Your salesperson closes at 15%, maybe less, and you'd like him to be somewhere in the 25% to 30% range. How do you, as a sales manager, get him there?

“The first thing is to go along on a few appointments and evaluate him,” says Aaron Magden, vice president of sales for Maryland window company Window Nation. “Go over the flaws and work with him to improve. I would also send him out with different sales reps so he could see other people's sales pitches,” Magden says.

IT'S NOT THE LEAD, IT'S YOU Veteran industry sales coach Phil Rea, president of R2R Associates, a marketing and sales consulting firm in Virginia, says that salespeople seeking greater success could do two things that would help them immediately improve.

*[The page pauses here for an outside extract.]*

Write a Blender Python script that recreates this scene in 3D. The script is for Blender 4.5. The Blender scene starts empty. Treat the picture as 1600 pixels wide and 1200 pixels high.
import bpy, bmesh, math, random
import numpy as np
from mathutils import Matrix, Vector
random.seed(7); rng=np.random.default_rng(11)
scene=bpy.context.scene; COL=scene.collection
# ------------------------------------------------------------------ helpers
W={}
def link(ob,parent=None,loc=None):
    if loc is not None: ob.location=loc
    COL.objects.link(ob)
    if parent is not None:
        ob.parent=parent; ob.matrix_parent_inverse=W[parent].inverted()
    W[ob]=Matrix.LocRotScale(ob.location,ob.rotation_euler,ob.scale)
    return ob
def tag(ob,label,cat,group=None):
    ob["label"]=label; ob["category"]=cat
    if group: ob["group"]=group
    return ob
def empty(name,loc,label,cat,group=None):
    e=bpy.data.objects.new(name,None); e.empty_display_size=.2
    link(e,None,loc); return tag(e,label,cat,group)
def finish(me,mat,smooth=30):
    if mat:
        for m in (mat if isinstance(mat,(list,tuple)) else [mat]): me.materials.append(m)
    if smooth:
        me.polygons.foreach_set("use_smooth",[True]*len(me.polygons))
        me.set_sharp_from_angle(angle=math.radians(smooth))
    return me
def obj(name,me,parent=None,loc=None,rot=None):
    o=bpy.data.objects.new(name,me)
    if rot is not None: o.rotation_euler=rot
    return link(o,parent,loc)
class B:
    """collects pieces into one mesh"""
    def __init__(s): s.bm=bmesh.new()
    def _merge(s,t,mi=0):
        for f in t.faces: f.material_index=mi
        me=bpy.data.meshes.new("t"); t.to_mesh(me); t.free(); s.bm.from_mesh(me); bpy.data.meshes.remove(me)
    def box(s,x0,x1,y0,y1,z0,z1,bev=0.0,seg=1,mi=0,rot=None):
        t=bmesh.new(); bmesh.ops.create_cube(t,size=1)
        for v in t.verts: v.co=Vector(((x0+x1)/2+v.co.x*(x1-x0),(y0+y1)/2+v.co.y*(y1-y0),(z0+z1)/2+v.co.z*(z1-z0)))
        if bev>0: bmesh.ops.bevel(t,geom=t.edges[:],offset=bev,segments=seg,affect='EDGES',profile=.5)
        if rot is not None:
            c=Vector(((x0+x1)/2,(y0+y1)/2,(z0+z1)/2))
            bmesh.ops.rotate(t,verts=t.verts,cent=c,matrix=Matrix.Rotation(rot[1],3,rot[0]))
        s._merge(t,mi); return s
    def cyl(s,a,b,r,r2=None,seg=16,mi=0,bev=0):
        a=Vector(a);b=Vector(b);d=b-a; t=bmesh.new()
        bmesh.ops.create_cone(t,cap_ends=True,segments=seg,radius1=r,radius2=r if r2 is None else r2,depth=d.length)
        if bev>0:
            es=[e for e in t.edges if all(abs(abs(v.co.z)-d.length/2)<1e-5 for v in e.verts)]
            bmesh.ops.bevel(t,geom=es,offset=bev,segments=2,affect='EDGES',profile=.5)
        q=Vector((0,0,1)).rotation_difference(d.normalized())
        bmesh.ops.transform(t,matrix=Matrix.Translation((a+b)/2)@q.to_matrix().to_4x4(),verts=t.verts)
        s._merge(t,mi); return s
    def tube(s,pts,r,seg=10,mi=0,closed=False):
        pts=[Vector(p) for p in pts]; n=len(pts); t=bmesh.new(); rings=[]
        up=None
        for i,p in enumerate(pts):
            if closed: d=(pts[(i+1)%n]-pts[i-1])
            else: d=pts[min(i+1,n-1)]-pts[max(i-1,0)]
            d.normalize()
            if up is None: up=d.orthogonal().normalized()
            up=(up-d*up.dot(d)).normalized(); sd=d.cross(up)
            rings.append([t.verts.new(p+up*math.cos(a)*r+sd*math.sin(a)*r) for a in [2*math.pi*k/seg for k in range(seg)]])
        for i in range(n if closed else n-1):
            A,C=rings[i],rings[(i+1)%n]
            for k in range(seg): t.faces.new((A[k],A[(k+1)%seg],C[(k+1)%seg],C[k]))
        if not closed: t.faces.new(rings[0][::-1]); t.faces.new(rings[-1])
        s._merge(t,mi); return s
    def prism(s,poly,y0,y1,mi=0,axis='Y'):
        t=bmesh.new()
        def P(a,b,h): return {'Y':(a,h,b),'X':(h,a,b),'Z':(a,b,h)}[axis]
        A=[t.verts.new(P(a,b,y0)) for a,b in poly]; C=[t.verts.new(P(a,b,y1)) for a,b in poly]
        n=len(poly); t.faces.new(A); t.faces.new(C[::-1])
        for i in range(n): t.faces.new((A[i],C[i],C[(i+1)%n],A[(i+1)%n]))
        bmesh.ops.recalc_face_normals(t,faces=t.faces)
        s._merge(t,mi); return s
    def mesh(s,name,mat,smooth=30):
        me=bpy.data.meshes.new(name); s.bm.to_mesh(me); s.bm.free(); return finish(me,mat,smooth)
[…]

The first is to take responsibility for the situation. “Every sale you get or don't get is your fault,” Rea says. “Don't look to blame someone or something.” The second is to identify the client's needs. Don't, Rea says, “assume that you know what they are.”

Magden points out that the most obvious way for low closers to up their score is to be more organized and to pay more attention to details. For instance, to increase a close rate, you'd need to know how many appointments you're running and how much business you're closing now. Good salespeople track their appointments and follow up. But if even well-organized reps are closing below average, Magden says it's likely for three reasons: “They don't get commitments, they fail to create urgency, and they don't use and follow a home analysis survey.”

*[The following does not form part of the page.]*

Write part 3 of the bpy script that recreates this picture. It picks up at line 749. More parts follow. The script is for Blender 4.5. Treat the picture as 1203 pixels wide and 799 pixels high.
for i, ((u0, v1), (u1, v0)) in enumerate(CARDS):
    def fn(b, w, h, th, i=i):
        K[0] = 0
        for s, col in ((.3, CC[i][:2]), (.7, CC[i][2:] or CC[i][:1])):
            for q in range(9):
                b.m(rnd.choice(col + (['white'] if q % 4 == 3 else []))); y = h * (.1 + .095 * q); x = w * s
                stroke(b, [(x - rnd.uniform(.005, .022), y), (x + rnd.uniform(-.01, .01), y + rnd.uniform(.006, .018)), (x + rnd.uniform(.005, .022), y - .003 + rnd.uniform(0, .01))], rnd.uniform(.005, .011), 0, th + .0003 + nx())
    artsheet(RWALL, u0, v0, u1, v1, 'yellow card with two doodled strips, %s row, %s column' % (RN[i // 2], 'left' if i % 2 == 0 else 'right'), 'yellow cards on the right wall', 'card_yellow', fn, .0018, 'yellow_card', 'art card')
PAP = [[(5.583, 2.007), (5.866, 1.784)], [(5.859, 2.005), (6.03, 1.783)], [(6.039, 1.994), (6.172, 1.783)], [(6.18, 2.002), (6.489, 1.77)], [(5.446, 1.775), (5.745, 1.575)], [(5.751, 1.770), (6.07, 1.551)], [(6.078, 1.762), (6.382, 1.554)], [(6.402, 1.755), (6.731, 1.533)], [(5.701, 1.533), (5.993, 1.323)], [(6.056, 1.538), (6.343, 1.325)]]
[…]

Don Darragh, vice president of sales for Energy Swing Windows, in Murrysville, Pa., agrees that creating urgency is a necessary pre-condition for selling a home renovation job. Prospects sometimes want to believe they can afford not to decide. The skillful salesperson shows otherwise by pointing out that existing windows are leaking air or that replacing those windows five years from now will cost more money. Find facts, Darragh says, that will make homeowners take the product and the sales call more seriously.

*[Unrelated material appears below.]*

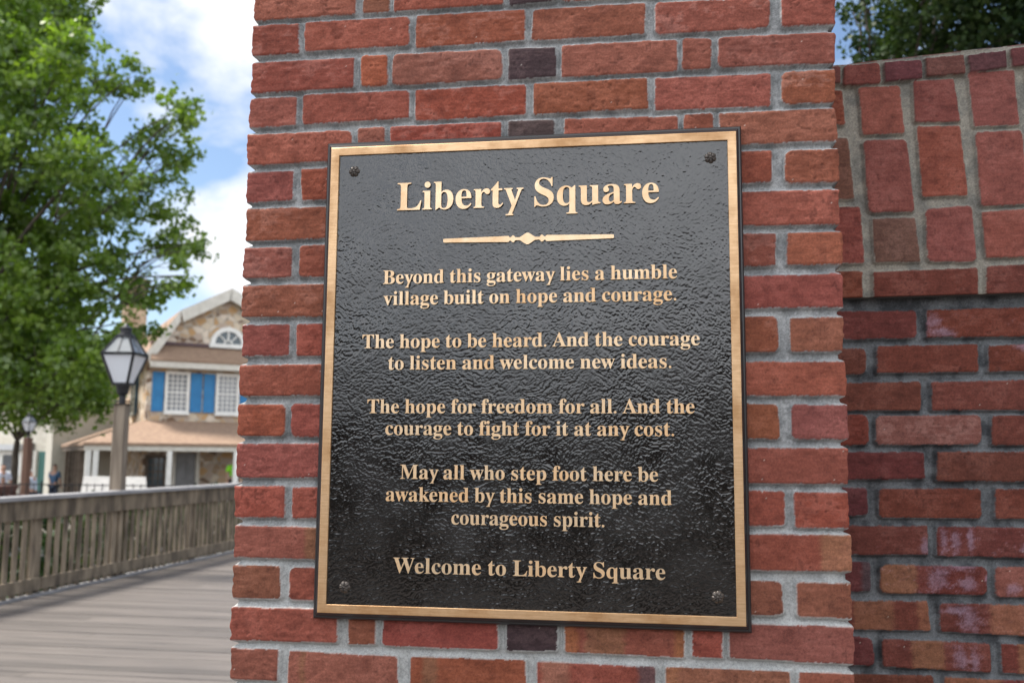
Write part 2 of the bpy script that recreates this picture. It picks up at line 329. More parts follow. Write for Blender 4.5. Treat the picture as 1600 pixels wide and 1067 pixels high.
def grid_mesh(name, P, C, mats, parent=None, skirt=None):
    nv, nu = P.shape[:2]
    vs = P.reshape(-1, 3).astype(np.float32); cs = C.reshape(-1, 3)
    i = np.arange(nv * nu).reshape(nv, nu)
    f = np.stack([i[:-1, :-1], i[:-1, 1:], i[1:, 1:], i[1:, :-1]], -1).reshape(-1, 4)
    me = bpy.data.meshes.new(name)
    me.vertices.add(len(vs)); me.vertices.foreach_set('co', vs.ravel())
    me.loops.add(f.size); me.loops.foreach_set('vertex_index', f.ravel().astype(np.int32))
    me.polygons.add(len(f)); me.polygons.foreach_set('loop_start', np.arange(0, f.size, 4, dtype=np.int32))
    me.polygons.foreach_set('use_smooth', np.ones(len(f), dtype=bool))
    me.update(calc_edges=True)
    a = me.color_attributes.new("tone", 'FLOAT_COLOR', 'POINT')
    a.data.foreach_set('color', np.concatenate([cs, np.ones((len(cs), 1))], 1).astype(np.float32).ravel())
    for m in mats: me.materials.append(m)
    me.validate()
    return link_mesh(name, me, parent)

rb = random.Random(11)
def pick(): return tuple(x * (0.74 + rb.random() * 0.18) for x in rb.choice(RED))
def shift(q, du, dv): return [q[i] + (du if i % 2 == 0 else dv) for i in range(8)]

PIER_H = 3.45
PW = 1.032
rows = {k: [list(b) for b in r] for k, r in enumerate(PIER_ROWS)}
CP = 0.06985
rows[0] = [shift(b, 0, 2 * CP) for b in rows[2]]
for k in range(1, 16): rows[-k] = [shift(b, (rb.random() - .5) * .004, (k + (2 if k % 2 == 0 else 1)) * CP) for b in rows[2 if k % 2 == 0 else 1]]
for k in range(18, 34): rows[k] = [shift(b, (rb.random() - .5) * .004, -(k - (16 if k % 2 == 0 else 17)) * CP) for b in rows[16 if k % 2 == 0 else 17]]
for k in range(5, 16):      # the bricks the plaque hides
    L_, R_ = [b for b in rows[k] if b[0] < 0.4], [b for b in rows[k] if b[2] > 0.6]
    x0 = max(b[2] for b in L_) + .013; x1 = min(b[0] for b in R_) - .013; z0 = L_[0][1]; z1 = L_[0][7]
    n = max(1, round((x1 - x0) / 0.2)); w = (x1 - x0 + .013) / n
    for i in range(n): rows[k].append([x0 + i * w, z0, x0 + (i + 1) * w - .013, z0, x0 + (i + 1) * w - .013, z1, x0 + i * w, z1])
SPECIAL = {(0, 3): DARK, (2, 3): DARK, (4, 3): (0.080, 0.052, 0.050), (16, 3): (0.055, 0.032, 0.036), (2, 1): ORANGE, (0, 1): BROWN, (3, 1): (0.25, 0.066, 0.042),
           (1, 1): (0.29, 0.082, 0.050), (4, 0): (0.29, 0.085, 0.052), (16, 1): (0.215, 0.080, 0.042), (15, 0): BROWN, (17, 0): (0.23, 0.084, 0.055), (5, 0): (0.235, 0.066, 0.055),
           (15, 3): (0.235, 0.095, 0.055), (7, 3): (0.32, 0.105, 0.055), (8, 1): (0.26, 0.068, 0.055), (6, 1): (0.30, 0.090, 0.060), (13, 2): (0.27, 0.070, 0.045),
           (10, 1): (0.31, 0.092, 0.055), (11, 3): (0.225, 0.075, 0.068), (14, 0): (0.25, 0.085, 0.06), (9, 0): (0.235, 0.064, 0.052), (12, 0): (0.25, 0.07, 0.058)}
DUSTY = {(1, 0): .35, (2, 0): .22, (2, 2): .12, (3, 2): .28, (1, 2): .25, (1, 4): .38, (3, 5): .48, (4, 2): .3, (6, 0): .24, (7, 0): .24, (8, 0): .15, (7, 2): .25, (9, 2): .2, (3, 0): .12, (2, 6): .1, (13, 3): .12}
FLASH = {(14, 0): [(0.13, 0.24, BROWN)], (14, 1): [(0.985, 1.05, (0.24, 0.1, 0.055))], (16, 4): [(0.575, 0.598, (0.26, 0.09, 0.04)), (0.612, 0.675, BROWN), (0.755, 0.775, (0.24, 0.09, 0.04))],
         (17, 3): [(0.695, 0.74, (0.11, 0.055, 0.055)), (0.54, 0.585, (0.26, 0.105, 0.07))], (17, 4): [(0.735, 0.76, (0.25, 0.1, 0.05))], (10, 0): [(0.15, 0.23, (0.28, 0.095, 0.06))], (10, 1): [(0.79, 0.86, (0.32, 0.105, 0.055))]}
pier_bricks = []
for k, r in rows.items():
    for j, b in enumerate(r):
        q = list(b)
        xs = [q[0], q[2], q[4], q[6]]
        if min(xs) < 0.02: q[0] -= 0.2; q[6] -= 0.2; corner = 'L'
        elif max(xs) > PW - 0.02: q[2] += 0.2; q[4] += 0.2; corner = 'R'
        else: corner = None
        long_front = (max(xs) - min(xs)) > 0.13
        if corner == 'L': q[0] = q[6] = (-0.09 if long_front else -0.195)
        if corner == 'R': q[2] = q[4] = PW + (0.09 if long_front else 0.195)
        c = SPECIAL.get((k, j)) or pick()
        if (k, j) in SPECIAL: c = tuple(x * .84 * (1 if c[0] < .1 else .72) + (0 if c[0] < .1 else y * .24) for x, y in zip(c, (.27, .068, .048)))
        fl = FLASH.get((k, j))
        if fl is None and k >= 14 and rb.random() < .2 and corner is None: fl = [(xs[0] + .02, xs[0] + .02 + rb.random() * .08, BROWN)]
        pier_bricks.append(Brick(q, c, (rb.random() - .5) * 0.0022, fl, DUSTY.get((k, j), 0.0)))
    zt, zb = r[0][1], r[0][7]
    lf = (max(r[0][0], r[0][2]) - min(r[0][0], r[0][2])) > 0.13
    for side in (-1, 1):      # bricks along both flanks
        s0 = 0.102 if lf else 0.208
        while s0 < 0.66:
            w = 0.196 if lf else rb.choice((0.09, 0.196))
            a, b_ = (-s0 - w, -s0) if side < 0 else (PW + s0, PW + s0 + w)
            pier_bricks.append(Brick((a, zt, b_, zt, b_, zb, a, zb), pick(), (rb.random() - .5) * .003)); s0 += w + 0.012
def axis(parts):
    o = []
    for a, b, st in parts: o.append(np.arange(a, b - 1e-9, st))
    o.append([parts[-1][1]]); return np.concatenate(o)
FINE = 0.0019
Uax = axis([(-0.66, -0.034, 0.006), (-0.034, PW + 0.034, FINE), (PW + 0.034, PW + 0.66, 0.006)])
Vax = axis([(-0.02, 1.085, 0.006), (1.085, 2.44, FINE), (2.44, PIER_H, 0.006)])
UU, VV = np.meshgrid(Uax, Vax)
h, C, D = brick_field(UU, VV, pier_bricks, ((0.335, 0.337, 0.337), (0.205, 0.210, 0.213)), seed=3)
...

I JUST NEED YOUR OK More than anything, Rea says, salespeople could up their close rate simply by asking for the sale. “The vast majority of salespeople simply ask clients: ‘What do you think?' They don't ask for the business,” he says, for fear of rejection. Close rates automatically go up when you give prospects “the opportunity to sign” on every sales call.

Rea cites a salesperson in North Carolina who looks at the contract, puts out his hand, and asks the homeowner to shake on it, a method of closing that has proved to be highly successful.